The buffer that the ETF structure provides, delaying the transmission of selling pressure by days or weeks, does not eliminate the pressure. Instead, it just changes the timing and the execution path.
The result is that while ETFs reduce day-to-day volatility by keeping coins off exchanges, they do not prevent large drawdowns.
They redistribute selling pressure across time and across market participants, but the coins still exist, and the incentives to sell still respond to price.
The ledger rebalances, not disappears
The data support a reclassification of Bitcoin’s liquid supply map, not a claim that supply constraints guarantee price appreciation.
Glassnode’s “anchored float” vocabulary describes the portion of supply that trades actively versus the portion that sits dormant in long-term holder wallets, corporate balance sheets, or ETF custody.
As the exchange float shrinks and the ETF and corporate float grow, the marginal price-setting trades occur across venues with different microstructures, latencies, and participant profiles.
Basis trades link spot and derivatives markets more tightly.

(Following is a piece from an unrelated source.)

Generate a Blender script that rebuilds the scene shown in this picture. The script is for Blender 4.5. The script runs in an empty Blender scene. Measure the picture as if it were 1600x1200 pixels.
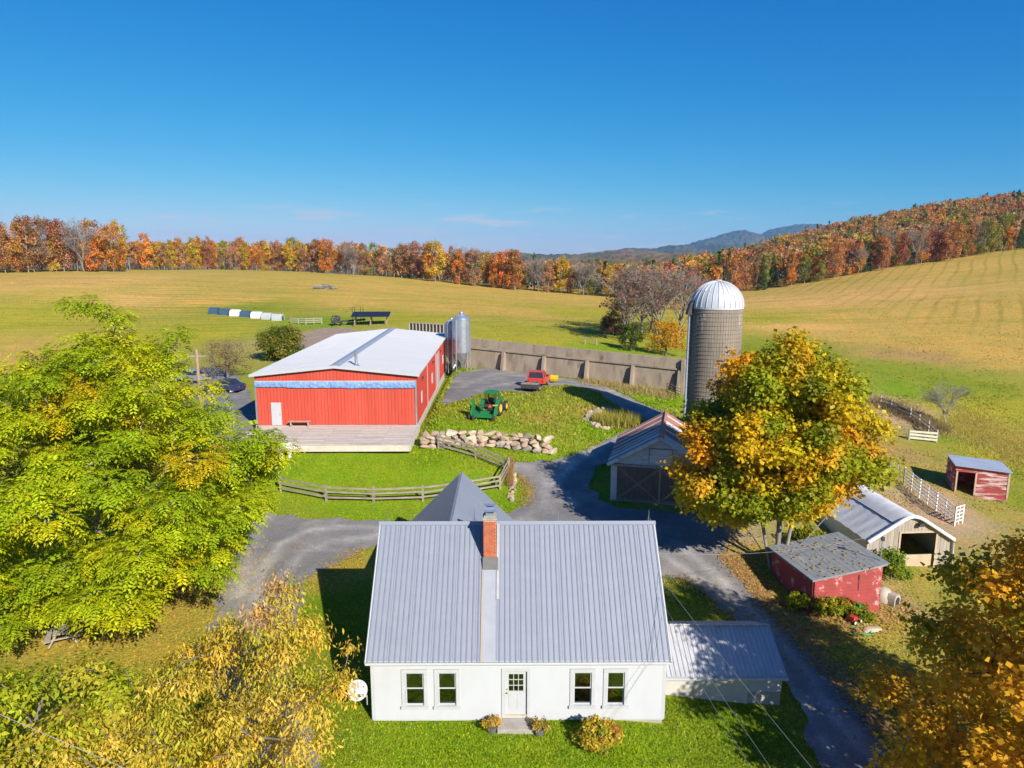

Corporate treasuries tie Bitcoin volatility to equity market stress and credit conditions.
Regulated funds attract capital that would not otherwise touch the asset but also introduce redemption mechanics that can amplify moves when sentiment turns.
The shift from exchange-dominated supply to custodian-and-treasury-dominated supply changes the selling pressure from continuous and reflexive to episodic and capital-markets-dependent.
It compresses realized volatility in ordinary conditions but does not remove tail risk. It creates new arbitrage opportunities and new sources of demand, but also new vulnerabilities tied to leverage, regulation, and institutional risk management.
The Bitcoin ledger now reflects a market where the largest holders are not anonymous whales or early adopters but publicly traded companies, registered investment products, and custodians managing billions on behalf of institutions.
That is a different beast, and it trades differently.